In an unusual move, Trudeau began his address just minutes after Scheer began his concession speech, forcing the networks to cut away from Regina to Montreal.
While the result was clearly disappointed for Conservatives, Scheer did his best to portray the party he leads as bigger, stronger and ready to challenge the Liberals when the opportunity comes.
“Tonight, we put Mr. Trudeau under notice,” Scheer said in Regina. “When your government falls, the Conservatives will be ready. And we will win.”
The campaign was launched Sept. 11, just hours after Manitobans had voted provincially. Yet from Day 1, personal attacks and campaign distractions abounded.

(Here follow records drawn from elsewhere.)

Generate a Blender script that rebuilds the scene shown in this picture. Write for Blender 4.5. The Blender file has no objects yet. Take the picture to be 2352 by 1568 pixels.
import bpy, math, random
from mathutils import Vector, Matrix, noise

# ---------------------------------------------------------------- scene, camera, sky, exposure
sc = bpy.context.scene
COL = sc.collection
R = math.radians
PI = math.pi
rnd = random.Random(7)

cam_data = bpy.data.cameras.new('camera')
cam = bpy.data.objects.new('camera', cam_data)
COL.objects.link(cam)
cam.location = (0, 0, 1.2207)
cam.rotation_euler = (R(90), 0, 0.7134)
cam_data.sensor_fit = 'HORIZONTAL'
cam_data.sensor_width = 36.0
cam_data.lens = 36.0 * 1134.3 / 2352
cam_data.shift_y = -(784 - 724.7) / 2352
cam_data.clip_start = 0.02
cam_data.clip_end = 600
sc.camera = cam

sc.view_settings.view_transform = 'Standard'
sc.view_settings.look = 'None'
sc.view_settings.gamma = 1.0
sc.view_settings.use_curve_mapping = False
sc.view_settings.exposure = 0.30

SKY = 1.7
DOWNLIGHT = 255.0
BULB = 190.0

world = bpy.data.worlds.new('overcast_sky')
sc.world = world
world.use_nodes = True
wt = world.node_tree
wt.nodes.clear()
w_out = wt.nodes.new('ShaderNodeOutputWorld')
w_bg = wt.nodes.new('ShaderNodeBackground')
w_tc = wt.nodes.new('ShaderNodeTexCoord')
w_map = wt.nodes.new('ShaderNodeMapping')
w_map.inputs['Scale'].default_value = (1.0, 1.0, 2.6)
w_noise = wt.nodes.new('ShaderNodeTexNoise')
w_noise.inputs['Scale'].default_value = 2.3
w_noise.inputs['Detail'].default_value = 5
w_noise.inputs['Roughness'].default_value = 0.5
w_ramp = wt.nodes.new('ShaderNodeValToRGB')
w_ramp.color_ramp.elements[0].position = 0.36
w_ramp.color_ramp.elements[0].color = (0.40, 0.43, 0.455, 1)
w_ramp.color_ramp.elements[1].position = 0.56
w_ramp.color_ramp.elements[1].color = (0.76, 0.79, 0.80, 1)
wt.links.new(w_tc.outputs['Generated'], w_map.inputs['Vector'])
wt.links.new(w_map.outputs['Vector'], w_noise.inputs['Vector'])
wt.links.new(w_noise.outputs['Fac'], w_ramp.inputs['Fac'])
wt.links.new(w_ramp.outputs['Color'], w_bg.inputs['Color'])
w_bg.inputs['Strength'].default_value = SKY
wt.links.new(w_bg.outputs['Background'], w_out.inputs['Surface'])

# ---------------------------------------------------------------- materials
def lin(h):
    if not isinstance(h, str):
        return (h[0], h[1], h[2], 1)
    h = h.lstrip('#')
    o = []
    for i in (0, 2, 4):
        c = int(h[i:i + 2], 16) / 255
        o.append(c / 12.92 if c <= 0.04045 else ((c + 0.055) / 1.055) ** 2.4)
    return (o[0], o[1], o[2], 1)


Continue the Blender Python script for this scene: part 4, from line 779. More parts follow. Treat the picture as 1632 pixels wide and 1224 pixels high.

The Liberals endlessly linked Scheer with unpopular Tory Ontario Premier Doug Ford, and dropped war-room bombshells on the Scheer campaign through a handful of unsavory social-media posts. That came to an end a month ago, when pictures emerged of Trudeau in blackface and brownface.
“Tonight, we put Mr. Trudeau under notice… When your government falls, the Conservatives will be ready. And we will win.”–Conservative Leader Andrew Scheer
For the first time in recent memory, a prime minister was spotted wearing a bulletproof vest under his suit at a campaign rally, due to an RCMP risk assessment.
As the two parties stayed in statistical tie, the NDP and Bloc gained momentum.
In Quebec, the ire of Ottawa intervening in the province’s popular hijab-ban law, known as Bill 21, raised the Bloc’s profile. It put pressure on NDP Leader Jagmeet Singh, the first person of colour to lead a federal party, to stand up for minorities.
However, Singh has gotten enough support to help usher Liberal legislation. Late in the campaign, polls put the Bloc ahead of the NDP, which would have again made Quebec kingmaker on the federal scene.
Meanwhile, the support Green Leader Elizabeth May seemed to gain this summer largely dissipated. Her most notable event this campaign came down to her party altering a photo of her using a single-use coffee cup.
People’s Party of Canada founder Maxime Bernier was sounded defeated in the Quebec riding of Beauce.